Celestica has developed a track record of outperforming its own guidance. In Q3, revenue surged 28% year over year to US$3.2 billion, exceeding projections, while adjusted earnings rose 52% to US$1.58 per share, also ahead of expectations.

Encouraged by this momentum, management raised its full-year 2025 outlook, now targeting US$12.2 billion in revenue and US$5.90 per share in adjusted earnings. Looking ahead, Celestica issued a bullish 2026 forecast, expecting US$16 billion in revenue and US$8.20 per share in adjusted earnings — a strong signal that its growth story is far from over.

Why the Winning Streak Could Continue

Beyond AI, Celestica is expanding its footprint in aerospace, industrial, and healthcare technology, driven by its Advanced Technology Solutions (ATS) segment. Even though ATS revenue dipped slightly last quarter, profit margins improved thanks to tighter cost management.

The company is also investing heavily in capacity expansion, innovation, and strategic partnerships with global cloud and computing leaders.
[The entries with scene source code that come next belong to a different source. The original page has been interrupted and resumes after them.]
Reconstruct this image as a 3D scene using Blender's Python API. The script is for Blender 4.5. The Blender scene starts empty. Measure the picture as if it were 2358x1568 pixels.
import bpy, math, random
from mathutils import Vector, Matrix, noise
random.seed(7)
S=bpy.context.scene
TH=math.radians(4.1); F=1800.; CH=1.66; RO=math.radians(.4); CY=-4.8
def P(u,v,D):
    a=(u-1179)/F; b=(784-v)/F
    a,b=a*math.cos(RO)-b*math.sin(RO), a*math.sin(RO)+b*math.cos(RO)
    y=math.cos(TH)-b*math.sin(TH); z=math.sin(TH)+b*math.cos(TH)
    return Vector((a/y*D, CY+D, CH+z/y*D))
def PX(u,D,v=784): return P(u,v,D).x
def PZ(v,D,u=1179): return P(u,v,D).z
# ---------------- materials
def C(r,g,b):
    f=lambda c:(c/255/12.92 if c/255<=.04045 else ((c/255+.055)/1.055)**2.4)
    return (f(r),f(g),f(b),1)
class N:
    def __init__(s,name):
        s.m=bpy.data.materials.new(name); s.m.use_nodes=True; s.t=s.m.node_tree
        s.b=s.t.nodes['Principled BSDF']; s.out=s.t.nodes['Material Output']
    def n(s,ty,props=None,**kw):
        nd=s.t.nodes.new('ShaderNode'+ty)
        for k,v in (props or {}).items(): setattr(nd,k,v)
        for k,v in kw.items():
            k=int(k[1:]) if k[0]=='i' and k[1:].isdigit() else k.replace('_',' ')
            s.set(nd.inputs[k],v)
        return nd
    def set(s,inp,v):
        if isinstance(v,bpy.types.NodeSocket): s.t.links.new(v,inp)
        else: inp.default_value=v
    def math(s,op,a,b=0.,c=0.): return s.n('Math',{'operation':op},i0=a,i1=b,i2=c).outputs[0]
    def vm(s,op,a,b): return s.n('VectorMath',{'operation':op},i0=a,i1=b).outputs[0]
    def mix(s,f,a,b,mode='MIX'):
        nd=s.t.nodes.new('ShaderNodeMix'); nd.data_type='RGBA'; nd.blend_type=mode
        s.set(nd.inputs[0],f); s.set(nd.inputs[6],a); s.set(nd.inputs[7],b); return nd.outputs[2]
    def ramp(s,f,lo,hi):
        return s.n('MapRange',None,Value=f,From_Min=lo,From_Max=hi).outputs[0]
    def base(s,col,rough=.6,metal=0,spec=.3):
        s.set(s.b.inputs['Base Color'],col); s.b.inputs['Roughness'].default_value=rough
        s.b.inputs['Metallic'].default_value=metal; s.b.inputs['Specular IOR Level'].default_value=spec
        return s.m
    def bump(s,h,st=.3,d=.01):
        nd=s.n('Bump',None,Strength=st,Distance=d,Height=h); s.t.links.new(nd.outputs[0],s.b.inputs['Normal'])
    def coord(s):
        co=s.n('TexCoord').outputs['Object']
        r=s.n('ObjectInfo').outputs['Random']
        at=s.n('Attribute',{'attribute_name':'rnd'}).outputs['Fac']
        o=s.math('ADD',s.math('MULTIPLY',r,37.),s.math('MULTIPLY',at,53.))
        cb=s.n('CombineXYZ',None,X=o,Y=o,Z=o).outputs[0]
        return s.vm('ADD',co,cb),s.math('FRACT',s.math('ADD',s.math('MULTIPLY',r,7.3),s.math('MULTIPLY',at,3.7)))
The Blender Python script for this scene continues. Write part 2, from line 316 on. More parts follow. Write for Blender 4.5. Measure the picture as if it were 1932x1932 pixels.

As these partners ramp up AI and high-performance data centre spending, Celestica is well positioned to benefit from a sustained demand cycle.

While many growth stocks flash and fade, Celestica’s combination of strong earnings growth, diversified exposure, and a disciplined execution strategy makes it a rare winner built for the long haul. Even after its incredible run, this TSX powerhouse still looks like it has plenty of upside ahead.